Lewis worried about his own tendency to intellectualize. In The Screwtape Letters one of the devils says a great way to sterilize the seeds God puts in a person is to have that person write a book about religion. Lewis wrote a poem called "The Apologist's Evening Prayer" in which he asks to be delivered from the defeats and even more from the victories he thinks he's won while trying to defend Christianity. The poem expresses the fear that he might be focusing on and valuing ideas and arguments about God more than God himself. In A Grief Observed he says similar things: God needs to shatter our ideas about him so we can come to know him.
The biggest potential irony I'm thinking of has to do with me ("potential" because it all depends on what I do from this point on): I've written four blogs that I hope will inspire faith, hope, and active charity. But what am I REALLY doing right now--this week, this moment--to live those principles?
That's led me to ponder some general questions: How do writing and talking about important issues relate to the way we live? Are they (writing and talking) distractions? Are they ways of being more self-involved--or can they be ways of connecting with others? Can they be ways of seeing our path more clearly and preparing to follow it more confidently? Can they inspire, motivate, encourage, console? Can they sometimes become a substitute (with our hardly even noticing) for really living the things we're talking about?
I agree with C.S. Lewis that intellectualizing God can separate from him even more--how ironic. I do however think there is a fine line and that to a degree we should seek out what we believe. My Uncle Bob once said, "there's nothing more stale than recycled religion" (he may have been quoting that from someone or something but I don't know from what)--not that we shouldn't accept the religion passed on to us, but that we should seek it out on our own rather than live on the faith of others.
Factotum, I think you're quite right that we need to think about our faith and make it our own. Milton said a person can be "a heretic in the truth"--meaning that it's possible to be right in one's religious beliefs but to not really believe them because the beliefs are merely taken over and not won through effort or held to with genuine faith.
I believe there's a difference between thinking (honestly, humbly, with faith) and intellectualizing. It's partly a matter of how the thinking is done--sincerely searching and wanting to find answers and avoiding the self-involved, self-indulgent style of the Episcopal ghost--and partly a matter of balance. Besides thinking (inquiring, pondering, etc.), we also need to act. We need to be trying to do good and be good, to build relationships, etc. If we're doing that, then our thinking and our beliefs can really be integrated into our lives and our relationships--our thoughts and beliefs can become real.
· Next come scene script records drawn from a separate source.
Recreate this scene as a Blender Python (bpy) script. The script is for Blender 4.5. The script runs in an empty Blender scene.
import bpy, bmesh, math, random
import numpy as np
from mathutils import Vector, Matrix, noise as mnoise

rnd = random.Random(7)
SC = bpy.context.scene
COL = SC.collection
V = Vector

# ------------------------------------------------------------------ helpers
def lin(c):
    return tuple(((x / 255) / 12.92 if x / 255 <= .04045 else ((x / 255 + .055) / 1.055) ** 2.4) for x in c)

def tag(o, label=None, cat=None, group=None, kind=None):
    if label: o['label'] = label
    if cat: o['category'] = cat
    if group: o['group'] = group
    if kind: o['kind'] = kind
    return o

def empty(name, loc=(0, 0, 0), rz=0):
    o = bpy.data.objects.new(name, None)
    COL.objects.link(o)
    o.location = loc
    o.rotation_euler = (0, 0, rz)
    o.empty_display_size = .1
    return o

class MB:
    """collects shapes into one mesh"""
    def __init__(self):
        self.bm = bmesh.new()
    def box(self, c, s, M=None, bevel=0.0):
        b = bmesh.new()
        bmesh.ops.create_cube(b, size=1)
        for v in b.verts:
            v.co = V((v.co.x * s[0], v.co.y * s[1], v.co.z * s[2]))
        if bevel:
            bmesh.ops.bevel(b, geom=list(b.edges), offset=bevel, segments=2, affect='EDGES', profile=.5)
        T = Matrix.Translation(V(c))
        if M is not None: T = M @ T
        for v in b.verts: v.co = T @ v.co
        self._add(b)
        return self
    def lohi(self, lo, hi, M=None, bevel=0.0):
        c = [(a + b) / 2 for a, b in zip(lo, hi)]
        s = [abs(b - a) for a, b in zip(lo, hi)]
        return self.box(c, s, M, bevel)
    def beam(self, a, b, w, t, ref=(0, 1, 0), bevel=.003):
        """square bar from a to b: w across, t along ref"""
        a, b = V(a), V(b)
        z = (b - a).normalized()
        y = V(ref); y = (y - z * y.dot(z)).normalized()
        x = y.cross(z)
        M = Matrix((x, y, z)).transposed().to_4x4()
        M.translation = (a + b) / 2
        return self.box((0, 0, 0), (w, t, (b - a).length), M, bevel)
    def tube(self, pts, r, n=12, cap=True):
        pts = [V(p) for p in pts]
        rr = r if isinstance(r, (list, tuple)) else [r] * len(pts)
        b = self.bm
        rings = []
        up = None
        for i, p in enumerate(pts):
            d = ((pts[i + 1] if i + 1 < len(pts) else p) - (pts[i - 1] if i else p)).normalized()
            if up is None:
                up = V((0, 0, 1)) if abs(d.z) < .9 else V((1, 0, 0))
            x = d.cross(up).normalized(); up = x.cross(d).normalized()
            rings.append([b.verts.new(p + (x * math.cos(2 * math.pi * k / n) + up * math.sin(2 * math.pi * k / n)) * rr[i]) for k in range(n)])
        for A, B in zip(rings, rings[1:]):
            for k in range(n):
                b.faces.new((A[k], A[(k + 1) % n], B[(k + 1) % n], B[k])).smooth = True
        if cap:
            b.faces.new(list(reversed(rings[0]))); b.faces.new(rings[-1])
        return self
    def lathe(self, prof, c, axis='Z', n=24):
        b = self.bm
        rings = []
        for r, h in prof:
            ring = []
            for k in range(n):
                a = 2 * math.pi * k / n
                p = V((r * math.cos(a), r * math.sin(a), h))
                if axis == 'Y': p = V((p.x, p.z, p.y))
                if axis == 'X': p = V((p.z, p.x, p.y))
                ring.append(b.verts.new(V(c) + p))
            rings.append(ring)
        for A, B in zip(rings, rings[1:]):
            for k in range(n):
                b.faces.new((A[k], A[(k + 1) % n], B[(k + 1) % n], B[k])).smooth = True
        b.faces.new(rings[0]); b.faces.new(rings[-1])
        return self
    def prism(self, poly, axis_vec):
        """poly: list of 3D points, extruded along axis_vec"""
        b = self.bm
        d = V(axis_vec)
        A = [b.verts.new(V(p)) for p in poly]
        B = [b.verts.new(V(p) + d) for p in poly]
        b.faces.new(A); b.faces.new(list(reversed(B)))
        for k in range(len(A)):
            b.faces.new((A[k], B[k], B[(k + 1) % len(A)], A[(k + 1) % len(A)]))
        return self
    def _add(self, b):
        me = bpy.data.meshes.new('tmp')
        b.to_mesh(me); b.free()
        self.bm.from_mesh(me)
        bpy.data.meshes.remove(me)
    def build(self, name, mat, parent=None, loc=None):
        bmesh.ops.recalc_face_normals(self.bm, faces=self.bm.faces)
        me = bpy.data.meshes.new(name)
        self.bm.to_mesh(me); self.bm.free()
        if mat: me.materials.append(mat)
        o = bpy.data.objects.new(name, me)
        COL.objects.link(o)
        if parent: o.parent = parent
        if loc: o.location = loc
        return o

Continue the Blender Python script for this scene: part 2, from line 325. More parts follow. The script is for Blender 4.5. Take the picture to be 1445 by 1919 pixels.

Well put, you got to love Milton! By the way, you (Bruce) made some excellent points regarding the limitations of _The Great Divorce_ but I have to say that I love the simplicity of characters--their tragic flaws are so clear that you know exactly what Lewis is getting at.
And maybe (besides just simplifying to be more effective) Lewis is making a point: that, if we fail to repent and turn ourselves over to God, we will in effect become our tragic flaw--our chief or characteristic weakness will grow, if left unchecked, until it dominates us.